Saturday, May 19, 2007

The NBA Needs To Get Rid of the MVP Award

           

I hate the MVP award.  It's too objective and the definition of the awards is different among every voter and fan in the world.

Dirk Nowitzki won the award this year ... then promptly was ousted of the playoffs by a team that won 25 less games than Dirk's team and qualified for the postseason on the last day of the regular season.  Dirk was the best player of the best team in the regular season ... that's why he got the award.  This isn't to say he didn't have a great season, just that he may not have been the most valuable. 

Especially when the playoffs come around and he disappears.  The award is for the season, but when the chips are down he wasn't there. 

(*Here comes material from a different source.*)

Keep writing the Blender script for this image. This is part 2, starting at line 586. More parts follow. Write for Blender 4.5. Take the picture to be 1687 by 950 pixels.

The guy who won the previous two awards [and finished 2nd to Dirk this year] is Steve Nash.  In those three seasons, Nash hasn't sniffed the NBA Finals.  This year, they guy many still felt should've won the MVP, had:

*a first team All-NBA center
*the winner of the Sixth Man award
*an All-Defensive first team player
*another NBA All Star

Yet, the "guy who makes everyone around him better" couldn't bring it home with those guys.  And spare me the gripes that the Suns were robbed of Game 5 because of bogus suspensions of Stoudemire and Diaw [they both did break a rule].  MVPs elevate their games when the going gets tough.  Just ask Magic, Jordan, Kareem, Bird and the rest of those multiple MVP award winners. 

The award is a joke.  I mean, how else do you explain that Shaquille O'Neal has just one MVP award in his career?  Heck, how does Michael Jordan have just six?  Or Wilt Chamberlain have just 4 awards?  Kobe Bryant, whom many feel is the best player in the NBA, hasn't even come close to winning the award. 

Why must we have an award to celebrate the person who had the most "valuable" season even though we can't figure out what's "valuable"???  Take Kobe off the Lakers ... and where are they?   Check out how Steve Nash controls a game and his team ... and how about him?  Or how Dirk Nowitzki is a matchup nightmare for anyone ... so it's him?  Or how simply great that Tim Duncan plays the game ... so it's him? 

Screw it.  That's why we have the postseason ... where real legends are made.